AIM and cost-reduce – during 2014: Based on my observations outlined above, I expect 2014 to be the year 2.5D solutions are aimed at many more applications that need higher bandwidth, shorter latency, lower power dissipation, smaller form-factor, easier heterogeneous integration and/or other benefits 2.5D-ICs offer over PoPs, SiPs or PCB-mounted SoCs. Many companies will enjoy a steep 2.5/3D learning curve and start developing 2.5D ICs in 2014.
Why do I expect this trend? Because I finally see that packaging experts, who have been the primary drivers of 2.5D projects within their companies, are getting more attention and respect for their 2.5D expertise. SoC and even system designers are now working with their packaging teams to plan and implement new system solutions utilizing 2.5D technology. This company-wide cooperation will also quickly lead to integration of passive devices (e.g. capacitors and inductors) in interposers and may suggest moving even active components “down” to interposers.
The resulting area- and cost reductions of logic die, manufactured in very advanced technology nodes, will make passive interposers and especially ones with active circuitry very cost competitive.
The many ongoing 2.5D designs in 2014 will also allow EDA vendors to see clearly what additional implementation and verification tools are needed and will sell in sufficient volumes to guarantee positive ROI.
New in-house developed tools, possibly merchant tools, will enable system-designers and project leaders to efficiently and accurately plan and partition entire systems. They’ll help to analyze different options, such as:
- Continue Moore’s Law: Implement logic and other functions in an even smaller feature size process or
- Add 3D memory next to an SoC on an interposer versus a “far away” memory IC on a PCB and/or
- Add dedicated Analog/RF functions, MEMS, sensors,… in die-form on an interposer, use PoP or SiP or dedicated ICs on a PCB and/or
- Reduce the SoC die area and cost by moving blocking capacitors, inductors, ESD structures, entire I/Os (including SERDES), power management circuits, MEMS, sensors and other functions to an interposer or rely on several dedicated ICs and passives, assembled on a PCB
The highly desired and always needed cost-reduction efforts will not only focus on interposers and die mounted on them, but also reach into packages, e.g.:
- Can a package substrate assume the role of an interposer or an interposer replace a package substrate?
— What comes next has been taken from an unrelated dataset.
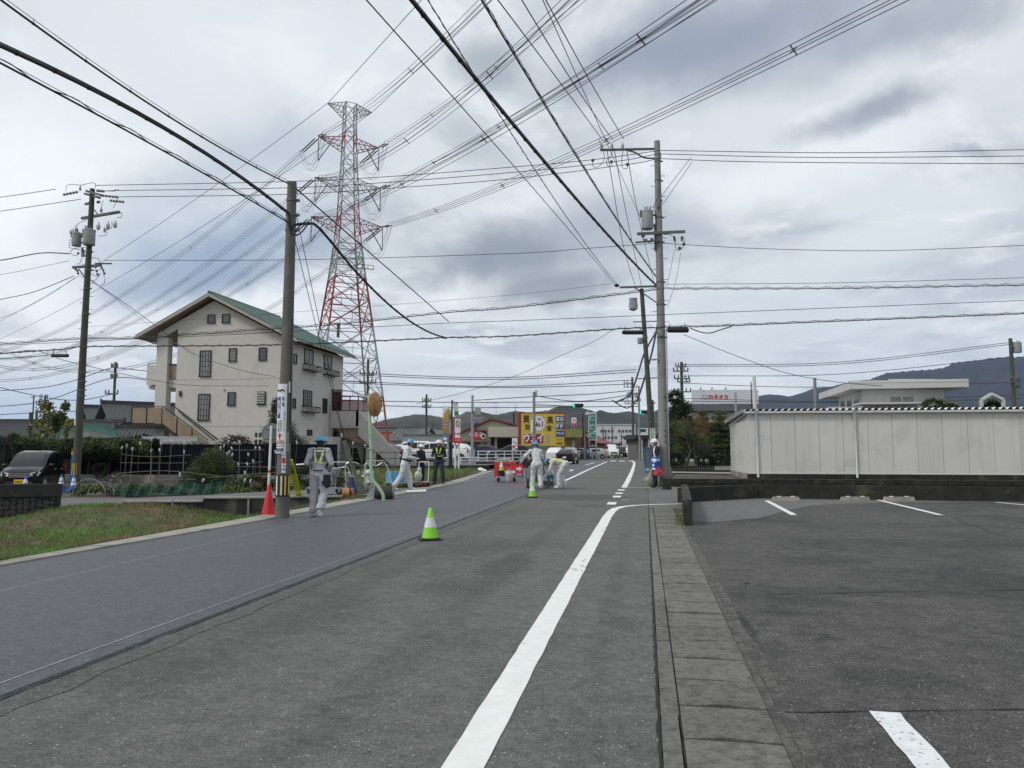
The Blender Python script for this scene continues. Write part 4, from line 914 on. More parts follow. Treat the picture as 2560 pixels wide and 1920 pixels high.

- Can currently highly complex (and costly) PCBs be simplified by moving interconnections into package substrates and/or interposers?
- Can connectors and cables between PCBs get reduced by packing more functionality into highly integrated, lower power 2.5D and/or 3D components?
- Can simpler, smaller, even fewer PCBs be used?
- Can power dissipation be reduced significantly with 2.5/3D ICs, to save cooling cost?
- Can a smaller power supply and/or cheaper battery or smaller chassis be used for the new system?
FIRE and win – end of 2014: After developing production-worthy 2.5D designs during 2014, IC vendors and system houses will demonstrate – no later than year-end – new product features as well as performance and power benefits to customers. Finally, they can fire the signal to start volume production and generate significant revenues.
Just like with other new technologies, early market entrants will win not only higher margins and larger market shares, but also the opportunity to start working with innovative customers on the next, even more advanced product design earlier than competitors.
Your feedback, please: When you are READY, please AIM, then FIRE. ~ H.R.